Your case is a little trickier because you have sets of interchangeable names, so you must record this information.

sub add_names {
  my $equivalent = shift;

  for (@_) {
    my @names = map lc, @$_;
    for (@names) {
      die "$0: overlap on name '$_'" if exists $equivalent->{$_};
      $equivalent->{$_} = \@names;
    }
  }

  $equivalent;
}

Here, $equivalent is a reference to a hash. After calling

add_names $equivalent, [ qw/ Rajesh Ram peter / ];

the hash will have keys 'rajesh', 'ram', and 'peter' whose values are all [ 'rajesh', 'ram', 'peter' ]. Structuring it this way means we can get to the full set of names no matter which name we encounter first.

Note also that you can stack multiple sets of names in a single call, as in

add_names $equivalent, [ qw/ Rajesh Ram peter / ],
                       [ qw/ Jim Bob Bubba / ];

With the names mapped out, we can now process a list and keep the first name from each set that we find. For a given name, check whether we have seen it or any of its equivalents previously. If we have not seen it, save the name and mark all equivalents as seen.

sub remove_duplicates {
  my $equivalent = shift;

  my %seen;
  my @uniques;
  foreach my $name (@_) {
    my $normal = lc $name;
    unless ($seen{$normal}) {
      push @uniques, $name;
      ++$seen{$_} for @{ $equivalent->{$normal} };
    }
  }

  wantarray ? @uniques : \@uniques;
}

The wantarray bit at the bottom is a common Perl idiom for adapting the return value to the calling context. If the caller wants an array, we return the array. If not, we return a scalar, namely a reference to our array of unique names.

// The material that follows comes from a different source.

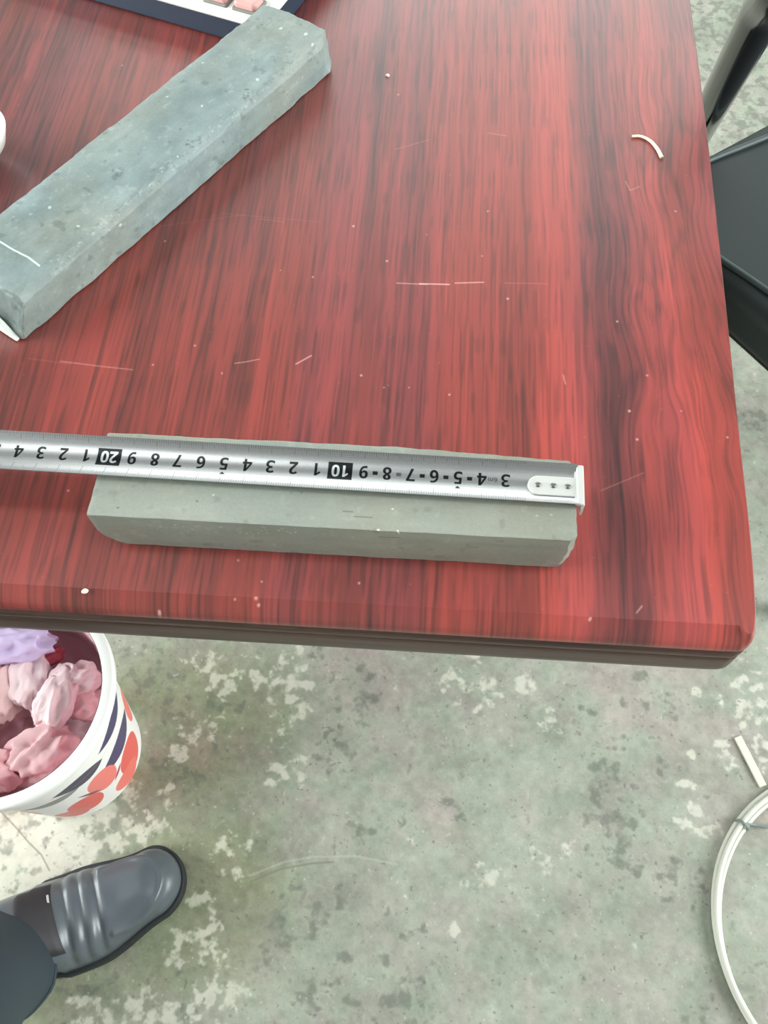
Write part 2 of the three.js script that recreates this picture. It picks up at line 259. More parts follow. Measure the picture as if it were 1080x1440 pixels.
  for (const x of [-1.12, -.11]) mesh('leg_panel', box(.03, TOP - .0386, .32, x, (TOP - .0386) / 2, -.52, .004), bandM, table);
  mesh('modesty_panel', box(.98, .30, .018, -.615, .54, -.6, .003), bandM, table);
}

// ------------------------------------------------------------------ whetstones
// a bar of stone lying along its own x axis, base on y = 0; worn edges, rounded lower ends, plane cuts for chips
function stoneBar(L, Wd, T, { r = .0015, rough = .0005, lower = [0, 0], cuts = [], seed = 1, wear = 1.5, warp = null }) {
  const g = new THREE.BoxGeometry(L, T, Wd, 150, 22, 34), p = g.attributes.position, uv = g.attributes.uv, v = V(0, 0, 0), c = V(0, 0, 0);
  for (let i = 0; i < p.count; i++) {
    v.fromBufferAttribute(p, i);
    const edge = r * (1 - wear / 2 + wear * n3(v.x * 90, v.y * 200, v.z * 90, seed));
    c.set(clamp(v.x, -L / 2 + edge, L / 2 - edge), clamp(v.y, -T / 2 + edge, T / 2 - edge), clamp(v.z, -Wd / 2 + edge, Wd / 2 - edge));
    const d = v.clone().sub(c), l = d.length(); if (l > edge) v.copy(c).addScaledVector(d, edge / l);
    for (const s of [-1, 1]) {                             // rounded lower corners of the ends
      const rb = lower[s < 0 ? 0 : 1]; if (!rb) continue;
      const ox = s * (L / 2 - rb), oy = -T / 2 + rb, dx = v.x - ox, dy = v.y - oy, q = Math.hypot(dx, dy);
      if (dx * s > 0 && dy < 0 && q > rb) { v.x = ox + dx * rb / q; v.y = oy + dy * rb / q; }
    }
    for (const k of cuts) { const e = k.n[0] * v.x + k.n[1] * v.y + k.n[2] * v.z - k.d + .0012 * (n3(v.x * 300, v.y * 300, v.z * 300, 7) - .5) * (k.rough || 1); if (e > 0) { v.x -= k.n[0] * e; v.y -= k.n[1] * e; v.z -= k.n[2] * e; } }
    const u = v.x, w = v.z + (Math.abs(v.z) > Wd / 2 - .003 ? Math.sign(v.z) * (T / 2 - v.y) : 0), ue = u + (Math.abs(v.x) > L / 2 - .003 ? Math.sign(v.x) * (T / 2 - v.y) : 0);
    uv.setXY(i, .5 + ue / .32, .5 - w / .16);
    const nn = rough * ((n3(v.x * 120, v.y * 120, v.z * 120, seed + 2) - .5) * 1.6 + (n3(v.x * 420, v.y * 420, v.z * 420, seed + 9) - .5) * .9);
    const nd = V(v.x / L, v.y / T, v.z / Wd), m = Math.max(Math.abs(nd.x), Math.abs(nd.y), Math.abs(nd.z));
    if (Math.abs(nd.x) > m - .03) v.x += Math.sign(nd.x) * nn * 1.6; if (Math.abs(nd.z) > m - .03) v.z += Math.sign(nd.z) * nn; if (nd.y > m - .03) v.y += nn * .5;
    if (warp) warp(v);
    p.setXYZ(i, v.x, v.y + T / 2, v.z);
  }
  const mg = mergeVertices(g, 1e-7);
  return toCreasedNormals(mg, .55);
}
const LS = 1 / .32 * 1024;                                 // stone texture: texels a metre along
function stoneTexture(base, vary, seed, extra) {
  const c = paint(1024, 512, (x, y) => {
    const X = x / LS, Y = y / LS;
    const a = fbm(X * 28, Y * 40, 4, seed), b = fbm(X * 120, Y * 160, 3, seed + 5), s = vn(X * 1500, Y * 1500, seed + 8), st = fbm(X * 30, Y * 260, 3, seed + 11);
    let k = (a - .5) * vary[0] + (b - .5) * vary[1] + (s - .5) * vary[2] + (st - .5) * vary[3];
    const fl = sm(.74, .84, fbm(X * 230, Y * 230, 2, seed + 15)) * 26 - sm(.76, .86, fbm(X * 190, Y * 190, 2, seed + 19)) * 40;
    k += fl * vary[4];
    const tint = (fbm(X * 22 + 5, Y * 22, 3, seed + 30) - .5) * vary[5];
    return [base[0] + k - tint, base[1] + k + tint * .1, base[2] + k + tint];
  });
  extra(c.getContext('2d'));
  return tex(c);
}
{
  // the pale stone under the tape; its corners surveyed from the photograph
  const h = .0265, bl = P(150, 603, TOP + h), br = P(800, 643, TOP + h), fr = P(808, 757, TOP + h), fl = P(135, 730, TOP + h);
  const L0 = bl.clone().add(fl).multiplyScalar(.5), R0 = br.clone().add(fr).multiplyScalar(.5), mid = L0.clone().add(R0).multiplyScalar(.5), ang = Math.atan2(-(R0.z - L0.z), R0.x - L0.x);
  const len = L0.distanceTo(R0) + .004, wid = .0415;
  const g = stoneBar(len, wid, h, { r: .0010, rough: .00035, wear: .5, lower: [.0165, .010], seed: 4, cuts: [{ n: [.55, 0, -.835], d: len / 2 * .55 + wid / 2 * .835 - .0045, rough: 2 }, { n: [.6, 0, .8], d: len / 2 * .6 + wid / 2 * .8 - .0022, rough: 2 }, { n: [.04, .25, -.967], d: wid / 2 * .967 + h / 2 * .25 + .0007, rough: .6 }] });
  const map = stoneTexture([140, 145, 135], [14, 9, 7, 9, .25, 12], 3, (q) => {
    const at = (px, py) => { const w = P(px, py, TOP + h).sub(mid); const ca = Math.cos(ang), sa = Math.sin(ang); const x = w.x * ca - w.z * sa, z = w.x * sa + w.z * ca; return [(.5 + x / .32) * 1024, (.5 + z / .16) * 512]; };
    const L = (a, b, w, col) => { q.strokeStyle = col; q.lineWidth = w; q.beginPath(); q.moveTo(...at(...a)); q.lineTo(...at(...b)); q.stroke(); };
    const D = (a, r, col) => { q.fillStyle = col; q.beginPath(); q.ellipse(...at(...a), r, r * .7, 0, 0, 7); q.fill(); };
    D([166, 714], 1.6, 'rgba(70,74,64,.8)'); D([277, 705], 1.6, 'rgba(70,74,64,.8)'); D([424, 693], 1.4, 'rgba(70,74,64,.7)'); D([300, 696], 1.4, 'rgba(226,230,216,.9)'); D([552, 716], 1.6, 'rgba(226,230,216,.9)');
    L([482, 719], [497, 720], 1.5, 'rgba(92,96,86,.8)'); L([497, 726], [524, 728], 1.3, 'rgba(92,96,86,.8)'); D([532, 745], 2.2, 'rgba(232,234,222,.9)'); L([559, 745], [561, 752], 2, 'rgba(232,234,222,.9)'); D([755, 725], 2, 'rgba(190,184,150,.7)'); D([775, 724], 2, 'rgba(190,184,150,.7)'); L([530, 762], [562, 764], 1.4, 'rgba(76,80,72,.8)');
    const r = rng(12); for (let i = 0; i < 70; i++) { const x = 200 + r() * 260, y = 744 + r() * 24; D([x, y], .5 + r() * 1.6, `rgba(206,214,202,${.25 + .4 * r()})`); }
  });
  const o = mesh('whetstone', g, std({ map, roughness: .62 })); o.position.set(mid.x, TOP, mid.z); o.rotation.y = ang;
  tag(o, 'pale grey whetstone bar lying under the silver measuring tape', 'whetstone');
}
{
  const u = V(.53, 0, -.848), v = V(.848, 0, .53), h = .025, u0 = -.0665, u1 = .1925, v0 = -.4195, v1 = -.3685;
  const mid = V(0, 0, 0).addScaledVector(u, (u0 + u1) / 2).addScaledVector(v, (v0 + v1) / 2), len = u1 - u0, wid = v1 - v0;
  const g = stoneBar(len, wid, h, { r: .0026, rough: .0009, wear: 1.1, lower: [0, 0], seed: 21, cuts: [{ n: [-.86, .42, .29], d: .86 * len / 2 + .42 * h / 2 + .29 * wid / 2 - .0105, rough: 3 }, { n: [.45, .1, .887], d: len / 2 * .45 + wid / 2 * .887 - .004, rough: 2 }, { n: [.7, .6, -.39], d: len / 2 * .7 + h / 2 * .6 + wid / 2 * .39 - .0035, rough: 3 }, { n: [0, .52, .854], d: h / 2 * .52 + wid / 2 * .854 - .0022, rough: 1.5 }] });
  const ang = Math.atan2(-u.z, u.x);
  const map = stoneTexture([126, 139, 136], [34, 24, 9, 10, .4, 16], 40, (q) => {
    const at = (px, py) => { const w = P(px, py, TOP + h).sub(mid); return [(.5 + w.dot(u) / .32) * 1024, (.5 + w.dot(v) / .16) * 512]; };
    const L = (pts, w, col) => { q.strokeStyle = col; q.lineWidth = w; q.beginPath(); pts.forEach((p, i) => q[i ? 'lineTo' : 'moveTo'](...at(...p))); q.stroke(); };
    L([[-6, 336], [20, 352], [40, 362], [56, 374]], 3, 'rgba(214,236,230,.9)');
    const r0 = rng(8), blot = (px, py, n, sp, col) => { q.fillStyle = col; for (let i = 0; i < n; i++) { const [x, y] = at(px + (r0() - .5) * sp * 1.3, py + (r0() - .5) * sp); q.beginPath(); q.ellipse(x, y, 1 + r0() * 3.4, .8 + r0() * 2, r0() * 3, 0, 7); q.fill(); } };
    blot(349, 132, 16, 14, 'rgba(58,70,70,.35)'); blot(272, 202, 18, 16, 'rgba(66,80,80,.32)'); blot(166, 242, 12, 12, 'rgba(70,84,82,.32)'); blot(400, 90, 26, 36, 'rgba(74,88,88,.2)'); blot(370, 36, 30, 22, 'rgba(92,106,104,.3)'); blot(150, 215, 50, 60, 'rgba(112,134,112,.2)'); blot(80, 250, 24, 40, 'rgba(170,186,190,.2)');
    for (let k = 0; k < 60; k++) { const t = k / 60; blot(mix(90, 400, t), mix(362, 98, t), 2, 14, r0() > .5 ? 'rgba(172,192,186,.3)' : 'rgba(86,102,100,.28)'); }
    const r = rng(31); for (const d of [[362, 112, 4], [70, 292, 3.5], [284, 149, 3], [178, 310, 3.5], [110, 318, 3], [285, 88, 2.5], [395, 40, 4], [430, 48, 5], [440, 62, 4], [250, 220, 2.6], [235, 136, 2.4]]) { q.fillStyle = 'rgba(196,214,208,.75)'; q.beginPath(); q.ellipse(...at(d[0], d[1]), d[2], d[2] * .7, r() * 3, 0, 7); q.fill(); }
    for (let i = 0; i < 160; i++) { q.fillStyle = r() > .5 ? `rgba(190,208,200,${.2 + .3 * r()})` : `rgba(84,100,98,${.2 + .3 * r()})`; q.beginPath(); q.ellipse(r() * 1024, r() * 512, .8 + r() * 3, .6 + r() * 1.6, r() * 3, 0, 7); q.fill(); }
  });
  const o = mesh('whetstone', g, std({ map, roughness: .6 })); o.position.set(mid.x, TOP, mid.z); o.rotation.y = ang;
  const fs = new THREE.Shape([[0, .0006], [.006, .0052], [.012, .0082], [.0165, .0124], [.0225, .0138], [.034, .0165], [.048, .0145], [.048, .0006]].map((p) => new THREE.Vector2(...p)));
  const fg = new THREE.ExtrudeGeometry(fs, { depth: .0012, bevelEnabled: true, bevelSize: .0005, bevelThickness: .0006, bevelSegments: 2 }); fg.rotateY(-Math.PI / 2);
  // shape x runs from the near corner back across the end, y up
  fg.scale(1, 1, -1); { const ix = fg.attributes.position, nv = fg.attributes.normal; for (let i = 0; i < ix.count; i += 3) for (const a of [ix, nv]) { const b = [a.getX(i), a.getY(i), a.getZ(i)]; a.setXYZ(i, a.getX(i + 1), a.getY(i + 1), a.getZ(i + 1)); a.setXYZ(i + 1, ...b); } }
  fg.computeVertexNormals();
  const facet = mesh('broken_facet', fg, std({ color: rgb(222, 230, 224), roughness: .8 }), o); facet.scale.y = 1.6; facet.position.set(-len / 2 - .0004, .0006, wid / 2 - .0035); facet.userData.label = 'pale freshly broken face at the near end';
  tag(o, 'dark blue-grey whetstone with chipped ends, lying diagonally across the far corner', 'whetstone');
}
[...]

Putting it all together makes

my $equivalent = {};
add_names $equivalent, [qw/ Rajesh Ram peter /];

my @array_name = ("Rajesh","Raju","Ram","John","peter");
print $_, "\n" for remove_duplicates $equivalent, @array_name;

Output:

Rajesh
Raju
John

Upvotes: 2

flesk
flesk

Reputation: 7579

If you're using v5.10 or higher you can use smart matching on an array with your duplicate names:

#!/usr/bin/env perl
use strict;
use warnings;
use Data::Dumper;

my @names = qw(Rajesh Raju Ram John Peter);
my @dupl = qw(Rajesh Ram Peter);
my $seen;

my @names = grep {$_ ~~ @dupl ? !$seen++ : 1} @names;

print Dumper \@names;

Output:

$VAR1 = [
          'Rajesh',
          'Raju',
          'John'
        ];

The condition in grep evaluates !$seen++ if a name from @names is in @dupl, and keeps $_ only when $seen is 0. Otherwise 1 (true) is evaluated and $_ is kept.